• Given request: Beneath this task is a listing; retype all of it exactly.

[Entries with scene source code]
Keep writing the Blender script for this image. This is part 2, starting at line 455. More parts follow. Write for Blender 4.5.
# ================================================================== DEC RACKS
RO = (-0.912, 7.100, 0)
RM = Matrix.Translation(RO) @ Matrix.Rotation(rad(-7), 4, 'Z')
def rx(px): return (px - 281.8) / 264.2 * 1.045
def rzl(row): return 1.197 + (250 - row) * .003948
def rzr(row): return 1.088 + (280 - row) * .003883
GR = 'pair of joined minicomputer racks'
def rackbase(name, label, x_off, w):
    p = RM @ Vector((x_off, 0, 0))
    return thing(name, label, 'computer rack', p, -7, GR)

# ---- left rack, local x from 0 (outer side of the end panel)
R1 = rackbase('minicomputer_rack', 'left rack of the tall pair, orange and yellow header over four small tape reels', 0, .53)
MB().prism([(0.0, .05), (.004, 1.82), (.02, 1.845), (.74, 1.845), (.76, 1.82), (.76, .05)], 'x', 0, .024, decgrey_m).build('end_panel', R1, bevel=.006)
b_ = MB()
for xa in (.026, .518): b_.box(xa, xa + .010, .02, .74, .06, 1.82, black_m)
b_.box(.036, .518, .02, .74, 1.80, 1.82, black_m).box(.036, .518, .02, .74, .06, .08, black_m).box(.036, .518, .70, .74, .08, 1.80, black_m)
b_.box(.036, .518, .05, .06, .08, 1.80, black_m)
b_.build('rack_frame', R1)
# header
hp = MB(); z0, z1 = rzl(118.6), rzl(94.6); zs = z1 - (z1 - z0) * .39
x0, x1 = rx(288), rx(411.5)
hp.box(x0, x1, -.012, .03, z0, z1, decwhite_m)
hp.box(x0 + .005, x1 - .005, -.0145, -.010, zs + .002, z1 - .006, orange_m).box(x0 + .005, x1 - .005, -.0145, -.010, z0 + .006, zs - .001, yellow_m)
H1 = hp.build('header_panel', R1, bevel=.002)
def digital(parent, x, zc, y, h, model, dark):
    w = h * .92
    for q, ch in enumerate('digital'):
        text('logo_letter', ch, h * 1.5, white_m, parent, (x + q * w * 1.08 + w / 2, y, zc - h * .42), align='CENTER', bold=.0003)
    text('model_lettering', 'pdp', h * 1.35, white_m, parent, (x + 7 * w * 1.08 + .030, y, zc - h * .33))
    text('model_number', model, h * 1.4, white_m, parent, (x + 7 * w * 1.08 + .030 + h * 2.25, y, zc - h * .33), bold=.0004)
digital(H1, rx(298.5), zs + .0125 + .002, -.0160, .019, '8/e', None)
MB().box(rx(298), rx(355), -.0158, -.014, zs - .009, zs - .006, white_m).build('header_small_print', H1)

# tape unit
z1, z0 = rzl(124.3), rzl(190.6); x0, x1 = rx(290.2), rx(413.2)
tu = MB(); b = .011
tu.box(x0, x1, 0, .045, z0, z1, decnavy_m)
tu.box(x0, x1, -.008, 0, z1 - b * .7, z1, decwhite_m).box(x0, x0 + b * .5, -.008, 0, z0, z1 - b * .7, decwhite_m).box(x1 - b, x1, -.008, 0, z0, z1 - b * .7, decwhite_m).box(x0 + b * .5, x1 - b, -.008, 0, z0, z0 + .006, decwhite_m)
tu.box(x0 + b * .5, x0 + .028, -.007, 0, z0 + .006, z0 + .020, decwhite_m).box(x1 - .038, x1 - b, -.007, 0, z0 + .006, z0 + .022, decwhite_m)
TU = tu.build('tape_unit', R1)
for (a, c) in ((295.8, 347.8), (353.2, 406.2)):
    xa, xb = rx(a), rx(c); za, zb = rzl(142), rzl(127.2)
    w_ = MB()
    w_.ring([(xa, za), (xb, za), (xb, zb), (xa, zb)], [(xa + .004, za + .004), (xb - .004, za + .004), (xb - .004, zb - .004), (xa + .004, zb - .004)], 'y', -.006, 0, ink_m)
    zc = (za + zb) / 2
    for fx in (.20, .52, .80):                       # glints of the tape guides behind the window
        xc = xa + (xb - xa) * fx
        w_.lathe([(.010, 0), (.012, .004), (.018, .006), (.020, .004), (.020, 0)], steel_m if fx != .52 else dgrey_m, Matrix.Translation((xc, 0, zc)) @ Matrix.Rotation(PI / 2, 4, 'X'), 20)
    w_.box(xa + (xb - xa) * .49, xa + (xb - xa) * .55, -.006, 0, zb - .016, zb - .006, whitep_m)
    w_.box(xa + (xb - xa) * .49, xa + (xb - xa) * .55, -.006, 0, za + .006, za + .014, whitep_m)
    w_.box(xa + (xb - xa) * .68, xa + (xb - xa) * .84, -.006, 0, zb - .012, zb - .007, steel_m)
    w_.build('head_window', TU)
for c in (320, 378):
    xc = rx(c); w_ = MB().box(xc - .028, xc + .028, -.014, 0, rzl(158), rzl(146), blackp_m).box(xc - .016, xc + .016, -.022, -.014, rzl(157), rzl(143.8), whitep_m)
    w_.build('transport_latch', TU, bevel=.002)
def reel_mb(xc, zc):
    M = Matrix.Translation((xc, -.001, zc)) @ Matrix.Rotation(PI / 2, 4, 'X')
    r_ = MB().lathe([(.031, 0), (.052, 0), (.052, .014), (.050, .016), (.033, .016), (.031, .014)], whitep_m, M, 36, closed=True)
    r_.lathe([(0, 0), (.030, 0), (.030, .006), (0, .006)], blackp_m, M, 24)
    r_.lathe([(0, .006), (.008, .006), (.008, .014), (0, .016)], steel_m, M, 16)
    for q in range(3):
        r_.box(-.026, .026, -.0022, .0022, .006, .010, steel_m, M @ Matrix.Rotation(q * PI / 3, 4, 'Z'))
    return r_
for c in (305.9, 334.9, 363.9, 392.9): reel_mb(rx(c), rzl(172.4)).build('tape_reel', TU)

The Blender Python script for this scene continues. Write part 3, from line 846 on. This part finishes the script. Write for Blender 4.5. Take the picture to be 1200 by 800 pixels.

• Solution to this exercise:
Keep writing the Blender script for this image. This is part 2, starting at line 455. More parts follow. Write for Blender 4.5.
# ================================================================== DEC RACKS
RO = (-0.912, 7.100, 0)
RM = Matrix.Translation(RO) @ Matrix.Rotation(rad(-7), 4, 'Z')
def rx(px): return (px - 281.8) / 264.2 * 1.045
def rzl(row): return 1.197 + (250 - row) * .003948
def rzr(row): return 1.088 + (280 - row) * .003883
GR = 'pair of joined minicomputer racks'
def rackbase(name, label, x_off, w):
    p = RM @ Vector((x_off, 0, 0))
    return thing(name, label, 'computer rack', p, -7, GR)

# ---- left rack, local x from 0 (outer side of the end panel)
R1 = rackbase('minicomputer_rack', 'left rack of the tall pair, orange and yellow header over four small tape reels', 0, .53)
MB().prism([(0.0, .05), (.004, 1.82), (.02, 1.845), (.74, 1.845), (.76, 1.82), (.76, .05)], 'x', 0, .024, decgrey_m).build('end_panel', R1, bevel=.006)
b_ = MB()
for xa in (.026, .518): b_.box(xa, xa + .010, .02, .74, .06, 1.82, black_m)
b_.box(.036, .518, .02, .74, 1.80, 1.82, black_m).box(.036, .518, .02, .74, .06, .08, black_m).box(.036, .518, .70, .74, .08, 1.80, black_m)
b_.box(.036, .518, .05, .06, .08, 1.80, black_m)
b_.build('rack_frame', R1)
# header
hp = MB(); z0, z1 = rzl(118.6), rzl(94.6); zs = z1 - (z1 - z0) * .39
x0, x1 = rx(288), rx(411.5)
hp.box(x0, x1, -.012, .03, z0, z1, decwhite_m)
hp.box(x0 + .005, x1 - .005, -.0145, -.010, zs + .002, z1 - .006, orange_m).box(x0 + .005, x1 - .005, -.0145, -.010, z0 + .006, zs - .001, yellow_m)
H1 = hp.build('header_panel', R1, bevel=.002)
def digital(parent, x, zc, y, h, model, dark):
    w = h * .92
    for q, ch in enumerate('digital'):
        text('logo_letter', ch, h * 1.5, white_m, parent, (x + q * w * 1.08 + w / 2, y, zc - h * .42), align='CENTER', bold=.0003)
    text('model_lettering', 'pdp', h * 1.35, white_m, parent, (x + 7 * w * 1.08 + .030, y, zc - h * .33))
    text('model_number', model, h * 1.4, white_m, parent, (x + 7 * w * 1.08 + .030 + h * 2.25, y, zc - h * .33), bold=.0004)
digital(H1, rx(298.5), zs + .0125 + .002, -.0160, .019, '8/e', None)
MB().box(rx(298), rx(355), -.0158, -.014, zs - .009, zs - .006, white_m).build('header_small_print', H1)

# tape unit
z1, z0 = rzl(124.3), rzl(190.6); x0, x1 = rx(290.2), rx(413.2)
tu = MB(); b = .011
tu.box(x0, x1, 0, .045, z0, z1, decnavy_m)
tu.box(x0, x1, -.008, 0, z1 - b * .7, z1, decwhite_m).box(x0, x0 + b * .5, -.008, 0, z0, z1 - b * .7, decwhite_m).box(x1 - b, x1, -.008, 0, z0, z1 - b * .7, decwhite_m).box(x0 + b * .5, x1 - b, -.008, 0, z0, z0 + .006, decwhite_m)
tu.box(x0 + b * .5, x0 + .028, -.007, 0, z0 + .006, z0 + .020, decwhite_m).box(x1 - .038, x1 - b, -.007, 0, z0 + .006, z0 + .022, decwhite_m)
TU = tu.build('tape_unit', R1)
for (a, c) in ((295.8, 347.8), (353.2, 406.2)):
    xa, xb = rx(a), rx(c); za, zb = rzl(142), rzl(127.2)
    w_ = MB()
    w_.ring([(xa, za), (xb, za), (xb, zb), (xa, zb)], [(xa + .004, za + .004), (xb - .004, za + .004), (xb - .004, zb - .004), (xa + .004, zb - .004)], 'y', -.006, 0, ink_m)
    zc = (za + zb) / 2
    for fx in (.20, .52, .80):                       # glints of the tape guides behind the window
        xc = xa + (xb - xa) * fx
        w_.lathe([(.010, 0), (.012, .004), (.018, .006), (.020, .004), (.020, 0)], steel_m if fx != .52 else dgrey_m, Matrix.Translation((xc, 0, zc)) @ Matrix.Rotation(PI / 2, 4, 'X'), 20)
    w_.box(xa + (xb - xa) * .49, xa + (xb - xa) * .55, -.006, 0, zb - .016, zb - .006, whitep_m)
    w_.box(xa + (xb - xa) * .49, xa + (xb - xa) * .55, -.006, 0, za + .006, za + .014, whitep_m)
    w_.box(xa + (xb - xa) * .68, xa + (xb - xa) * .84, -.006, 0, zb - .012, zb - .007, steel_m)
    w_.build('head_window', TU)
for c in (320, 378):
    xc = rx(c); w_ = MB().box(xc - .028, xc + .028, -.014, 0, rzl(158), rzl(146), blackp_m).box(xc - .016, xc + .016, -.022, -.014, rzl(157), rzl(143.8), whitep_m)
    w_.build('transport_latch', TU, bevel=.002)
def reel_mb(xc, zc):
    M = Matrix.Translation((xc, -.001, zc)) @ Matrix.Rotation(PI / 2, 4, 'X')
    r_ = MB().lathe([(.031, 0), (.052, 0), (.052, .014), (.050, .016), (.033, .016), (.031, .014)], whitep_m, M, 36, closed=True)
    r_.lathe([(0, 0), (.030, 0), (.030, .006), (0, .006)], blackp_m, M, 24)
    r_.lathe([(0, .006), (.008, .006), (.008, .014), (0, .016)], steel_m, M, 16)
    for q in range(3):
        r_.box(-.026, .026, -.0022, .0022, .006, .010, steel_m, M @ Matrix.Rotation(q * PI / 3, 4, 'Z'))
    return r_
for c in (305.9, 334.9, 363.9, 392.9): reel_mb(rx(c), rzl(172.4)).build('tape_reel', TU)

The Blender Python script for this scene continues. Write part 3, from line 846 on. This part finishes the script. Write for Blender 4.5. Take the picture to be 1200 by 800 pixels.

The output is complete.